Now, in the first place, I do not think that to say of B that he on a specified occasion used slanderous words of C is the same thing as calling B a slanderer, and there are decisions as to accusations of falsehood which point the difference. But secondly, I do not agree that an injurious charge against a class of the community, and particularly a large class of the community, has the same legal quality as the same charge directed against an individual or individuals. Publicly to accuse the working classes or the upper classes of immorality, is a very different thing from publicly accusing some particular working man, or some particular nobleman, of the very same thing. Now, what Mr Paterson is represented to have done was at most to have expressed the opinion that one class of the inhabitants of St Andrews were of worse morals than another class, and that the one would corrupt the other if they were brought together. This may be a very erroneous opinion, and is certainly a very unpopular one, but to express it on every occasion does not seem to me to constitute a slander in the legal sense of the term, and to accuse a man of expressing that opinion is not to ascribe to him conduct of a dishonourable or immoral kind. More particularly does the accusation against Mr Paterson seem to me to be no slander against him, when the words of his accuser, on which he sues, make it plain that when he is said to have used the obnoxious words about the children, he was speaking in his place as a member of the School Board, and that what he said, whatever its other qualities, was unquestionably relevant to the business in hand.

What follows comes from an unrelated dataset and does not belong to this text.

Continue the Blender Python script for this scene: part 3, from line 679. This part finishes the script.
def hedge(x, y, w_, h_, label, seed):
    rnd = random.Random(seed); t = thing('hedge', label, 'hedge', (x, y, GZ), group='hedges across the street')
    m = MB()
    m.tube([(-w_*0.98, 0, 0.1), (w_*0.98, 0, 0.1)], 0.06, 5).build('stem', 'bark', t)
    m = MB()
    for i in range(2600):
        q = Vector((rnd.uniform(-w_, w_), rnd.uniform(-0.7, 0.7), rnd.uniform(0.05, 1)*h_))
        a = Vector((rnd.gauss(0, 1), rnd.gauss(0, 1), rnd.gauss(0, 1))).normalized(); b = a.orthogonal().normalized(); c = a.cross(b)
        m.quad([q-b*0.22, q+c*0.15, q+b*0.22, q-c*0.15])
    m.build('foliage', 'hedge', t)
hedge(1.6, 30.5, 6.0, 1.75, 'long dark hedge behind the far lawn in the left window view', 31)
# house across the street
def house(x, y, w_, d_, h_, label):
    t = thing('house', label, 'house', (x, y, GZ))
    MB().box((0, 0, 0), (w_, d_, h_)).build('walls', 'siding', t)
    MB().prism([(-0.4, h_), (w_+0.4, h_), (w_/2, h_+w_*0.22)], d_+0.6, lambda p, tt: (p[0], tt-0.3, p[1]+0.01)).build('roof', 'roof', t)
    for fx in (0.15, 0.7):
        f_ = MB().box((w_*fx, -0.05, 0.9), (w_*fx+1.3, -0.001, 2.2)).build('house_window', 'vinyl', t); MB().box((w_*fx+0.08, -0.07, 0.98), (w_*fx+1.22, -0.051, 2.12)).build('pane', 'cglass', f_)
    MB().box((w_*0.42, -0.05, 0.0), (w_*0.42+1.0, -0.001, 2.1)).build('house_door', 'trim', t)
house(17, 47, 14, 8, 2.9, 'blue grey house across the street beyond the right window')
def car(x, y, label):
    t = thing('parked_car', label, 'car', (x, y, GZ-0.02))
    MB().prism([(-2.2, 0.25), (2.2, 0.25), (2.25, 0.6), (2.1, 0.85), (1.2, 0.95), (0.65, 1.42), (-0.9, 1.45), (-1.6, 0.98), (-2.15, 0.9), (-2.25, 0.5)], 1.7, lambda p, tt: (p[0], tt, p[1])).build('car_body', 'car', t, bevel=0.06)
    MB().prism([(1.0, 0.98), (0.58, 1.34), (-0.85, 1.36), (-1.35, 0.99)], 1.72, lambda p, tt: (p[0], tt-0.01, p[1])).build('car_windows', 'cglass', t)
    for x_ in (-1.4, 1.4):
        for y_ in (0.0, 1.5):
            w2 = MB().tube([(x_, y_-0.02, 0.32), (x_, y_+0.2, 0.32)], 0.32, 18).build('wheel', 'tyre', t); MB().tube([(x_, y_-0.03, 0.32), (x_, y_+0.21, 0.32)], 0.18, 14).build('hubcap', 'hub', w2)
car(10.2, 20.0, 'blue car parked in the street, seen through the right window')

My opinion is therefore that the pursuer has not a good ground of action on the head of slander. In this view it is not necessary to consider whether on both or either of the occasions when the defender spoke he was privileged, even on the showing of the pursuer.

But assuming, as I now do, that the words sued on do not found a claim of damages on the head of slander, it by no means follows that they are not actionable. The true case of the pursuer is this—He says to the defender, “You publicly asserted that I said certain things; your assertion was false; it was made with a design to injure me, and I have been injured.” In my opinion that is a good claim of damages. In judging of the relevancy of such a claim, it is of course necessary that the words ascribed to the pursuer, should be such as reasonably support the essential averments, that the attributing them to him was done with an intention to injure, and with the result of injuring. But subject to this observation, it seems to me that when speech is ascribed to A by B, A will have an action if (1) the statement of B is false, (2) the statement was made with a design to injure, and (3) injury has resulted. The pursuer's case complies with these conditions. He begins by saying that he never used the words ascribed to him. These words are invidious words, to utter which may well be supposed to bring down on him who was alleged to have used them, the hatred of his neighbours. The pursuer goes on to say that the defender ascribed these words to him, because the defender calculated their effect, and desired to inflict that injury on him. He ends by saying that the falsehood did its work; that he has become an object of public hatred; that the people have tried to burn him in effigy at his own door; that his personal comfort and public influence have been impaired; and all this through the falsehood of the defender.

The case thus presented is, in my opinion, one of legal wrong which, if proved, will entitle the pursuer to damages. The issue which I propose for the trial would run in the terms set out in the print of 19th May 1893 down to and including the words “import and effect,” and would then proceed, “whether the said statements are false, and were made with the design of exposing and did expose the pursuer to public hatred and contempt, to his loss, injury, and damage?”

Lord Adam and Lord M'Laren concurred.

Lord Kinnear was absent.

The Court approved of an issue in the terms proposed by the Lord President.

Counsel:

Counsel for the Pursuer— C. S. Dickson— Wilson. Agents— Mitchell & Baxter, W.S.

Counsel for the Defender— Comrie Thomson— M'Clure. Agents— Boyd, Jameson, & Kelly, W.S.